━━━━━ Recorded data

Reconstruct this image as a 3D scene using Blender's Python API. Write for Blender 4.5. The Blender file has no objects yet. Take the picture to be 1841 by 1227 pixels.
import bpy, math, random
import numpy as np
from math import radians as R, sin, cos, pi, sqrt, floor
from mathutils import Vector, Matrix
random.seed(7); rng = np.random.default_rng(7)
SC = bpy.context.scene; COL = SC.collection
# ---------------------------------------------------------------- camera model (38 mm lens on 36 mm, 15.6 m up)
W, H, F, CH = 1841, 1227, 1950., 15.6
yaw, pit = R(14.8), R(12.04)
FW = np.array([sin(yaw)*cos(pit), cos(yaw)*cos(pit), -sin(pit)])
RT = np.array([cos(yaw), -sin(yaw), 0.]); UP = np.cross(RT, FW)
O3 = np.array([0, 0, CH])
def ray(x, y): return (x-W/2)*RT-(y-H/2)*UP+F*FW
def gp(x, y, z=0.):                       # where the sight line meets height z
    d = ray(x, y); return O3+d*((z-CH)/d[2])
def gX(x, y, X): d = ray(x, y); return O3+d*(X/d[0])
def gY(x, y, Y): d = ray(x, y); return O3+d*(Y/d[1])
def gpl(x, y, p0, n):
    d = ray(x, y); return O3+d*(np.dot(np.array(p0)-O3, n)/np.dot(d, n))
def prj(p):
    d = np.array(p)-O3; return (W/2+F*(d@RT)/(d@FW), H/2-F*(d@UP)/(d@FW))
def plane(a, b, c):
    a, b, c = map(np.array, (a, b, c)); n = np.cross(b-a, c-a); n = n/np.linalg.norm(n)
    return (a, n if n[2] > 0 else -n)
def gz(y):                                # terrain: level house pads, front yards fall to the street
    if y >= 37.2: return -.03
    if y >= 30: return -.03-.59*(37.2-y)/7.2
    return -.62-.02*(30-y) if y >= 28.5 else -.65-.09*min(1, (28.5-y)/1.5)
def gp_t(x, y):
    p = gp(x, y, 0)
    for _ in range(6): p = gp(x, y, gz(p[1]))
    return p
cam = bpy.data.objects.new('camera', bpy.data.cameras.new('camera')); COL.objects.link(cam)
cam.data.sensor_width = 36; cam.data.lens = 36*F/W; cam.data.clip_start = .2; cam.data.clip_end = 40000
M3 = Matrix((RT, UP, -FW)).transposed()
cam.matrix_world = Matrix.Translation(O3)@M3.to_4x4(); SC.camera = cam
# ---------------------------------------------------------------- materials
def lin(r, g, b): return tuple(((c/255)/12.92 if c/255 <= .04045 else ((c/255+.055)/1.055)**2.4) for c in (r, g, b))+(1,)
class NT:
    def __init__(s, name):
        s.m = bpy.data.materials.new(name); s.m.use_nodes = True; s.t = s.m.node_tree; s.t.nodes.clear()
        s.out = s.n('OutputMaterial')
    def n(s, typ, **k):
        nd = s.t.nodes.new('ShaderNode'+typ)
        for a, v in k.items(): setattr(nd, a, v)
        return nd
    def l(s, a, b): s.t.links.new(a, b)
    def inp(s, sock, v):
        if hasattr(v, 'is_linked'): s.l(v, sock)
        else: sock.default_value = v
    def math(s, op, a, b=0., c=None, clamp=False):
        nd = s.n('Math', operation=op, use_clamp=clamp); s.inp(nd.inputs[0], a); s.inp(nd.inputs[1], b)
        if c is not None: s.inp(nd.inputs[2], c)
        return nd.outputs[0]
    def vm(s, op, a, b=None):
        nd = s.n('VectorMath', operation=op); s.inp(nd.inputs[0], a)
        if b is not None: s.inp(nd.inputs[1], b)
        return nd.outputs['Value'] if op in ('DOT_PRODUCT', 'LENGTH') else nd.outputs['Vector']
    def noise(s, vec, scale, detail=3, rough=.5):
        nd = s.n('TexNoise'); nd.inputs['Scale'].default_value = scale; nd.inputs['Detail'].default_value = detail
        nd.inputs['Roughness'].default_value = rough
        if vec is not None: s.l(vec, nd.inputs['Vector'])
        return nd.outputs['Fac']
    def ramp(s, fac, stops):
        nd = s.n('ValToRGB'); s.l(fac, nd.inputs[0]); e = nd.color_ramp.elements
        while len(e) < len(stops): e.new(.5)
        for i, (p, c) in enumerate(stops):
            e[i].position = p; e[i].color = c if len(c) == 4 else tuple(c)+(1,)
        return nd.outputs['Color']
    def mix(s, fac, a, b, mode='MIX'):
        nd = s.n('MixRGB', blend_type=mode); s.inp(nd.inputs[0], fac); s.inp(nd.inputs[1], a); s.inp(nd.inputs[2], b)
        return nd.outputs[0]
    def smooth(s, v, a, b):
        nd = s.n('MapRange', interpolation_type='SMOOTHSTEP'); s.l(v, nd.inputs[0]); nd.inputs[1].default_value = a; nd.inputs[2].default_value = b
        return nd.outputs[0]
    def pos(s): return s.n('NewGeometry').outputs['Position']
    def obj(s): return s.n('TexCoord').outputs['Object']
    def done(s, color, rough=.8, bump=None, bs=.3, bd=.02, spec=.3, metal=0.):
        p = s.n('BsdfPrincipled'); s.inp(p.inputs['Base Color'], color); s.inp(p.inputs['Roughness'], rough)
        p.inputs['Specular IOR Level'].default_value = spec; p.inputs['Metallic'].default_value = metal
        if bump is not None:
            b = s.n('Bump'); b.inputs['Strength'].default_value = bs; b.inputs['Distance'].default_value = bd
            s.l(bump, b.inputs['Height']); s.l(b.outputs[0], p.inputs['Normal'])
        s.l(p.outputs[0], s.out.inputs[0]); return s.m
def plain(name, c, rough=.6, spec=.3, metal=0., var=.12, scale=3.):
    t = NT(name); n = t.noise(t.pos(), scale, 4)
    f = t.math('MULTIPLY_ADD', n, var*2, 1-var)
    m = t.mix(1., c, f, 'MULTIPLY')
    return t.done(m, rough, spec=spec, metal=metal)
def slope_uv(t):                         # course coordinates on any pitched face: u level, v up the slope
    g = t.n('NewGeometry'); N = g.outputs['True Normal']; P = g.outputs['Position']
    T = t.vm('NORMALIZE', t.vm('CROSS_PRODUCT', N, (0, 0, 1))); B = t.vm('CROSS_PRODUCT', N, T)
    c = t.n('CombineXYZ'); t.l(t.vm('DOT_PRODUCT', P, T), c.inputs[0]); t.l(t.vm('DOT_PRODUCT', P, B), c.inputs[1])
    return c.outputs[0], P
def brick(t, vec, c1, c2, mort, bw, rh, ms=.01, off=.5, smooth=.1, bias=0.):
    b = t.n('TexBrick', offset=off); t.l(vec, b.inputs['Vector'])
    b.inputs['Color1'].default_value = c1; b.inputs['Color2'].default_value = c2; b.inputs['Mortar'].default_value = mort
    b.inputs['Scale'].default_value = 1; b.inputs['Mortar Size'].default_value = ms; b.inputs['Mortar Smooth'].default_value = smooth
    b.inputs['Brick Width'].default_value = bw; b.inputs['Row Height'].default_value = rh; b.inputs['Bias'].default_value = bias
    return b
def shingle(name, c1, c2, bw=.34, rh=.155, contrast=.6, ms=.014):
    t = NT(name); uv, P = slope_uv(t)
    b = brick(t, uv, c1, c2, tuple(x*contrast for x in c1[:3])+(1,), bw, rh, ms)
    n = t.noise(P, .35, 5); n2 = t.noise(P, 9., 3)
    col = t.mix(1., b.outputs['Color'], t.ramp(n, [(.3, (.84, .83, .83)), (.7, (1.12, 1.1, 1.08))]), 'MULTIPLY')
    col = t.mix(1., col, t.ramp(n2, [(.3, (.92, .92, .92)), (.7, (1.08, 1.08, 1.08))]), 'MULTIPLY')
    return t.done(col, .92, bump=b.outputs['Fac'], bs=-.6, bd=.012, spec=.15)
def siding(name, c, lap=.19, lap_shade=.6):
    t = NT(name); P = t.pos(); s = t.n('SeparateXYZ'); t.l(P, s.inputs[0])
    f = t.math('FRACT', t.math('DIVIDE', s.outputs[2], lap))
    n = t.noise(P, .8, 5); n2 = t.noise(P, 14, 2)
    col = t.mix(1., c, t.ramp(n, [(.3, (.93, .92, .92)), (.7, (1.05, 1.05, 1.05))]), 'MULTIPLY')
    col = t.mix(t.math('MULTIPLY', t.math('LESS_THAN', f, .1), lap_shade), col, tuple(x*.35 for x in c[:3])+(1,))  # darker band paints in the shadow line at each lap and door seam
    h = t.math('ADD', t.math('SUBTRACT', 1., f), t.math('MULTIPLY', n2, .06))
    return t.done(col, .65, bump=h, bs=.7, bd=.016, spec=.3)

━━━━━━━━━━

What you need to do
In the listing above, count each line that holds the string "scene". Give the number only.

Written solution
2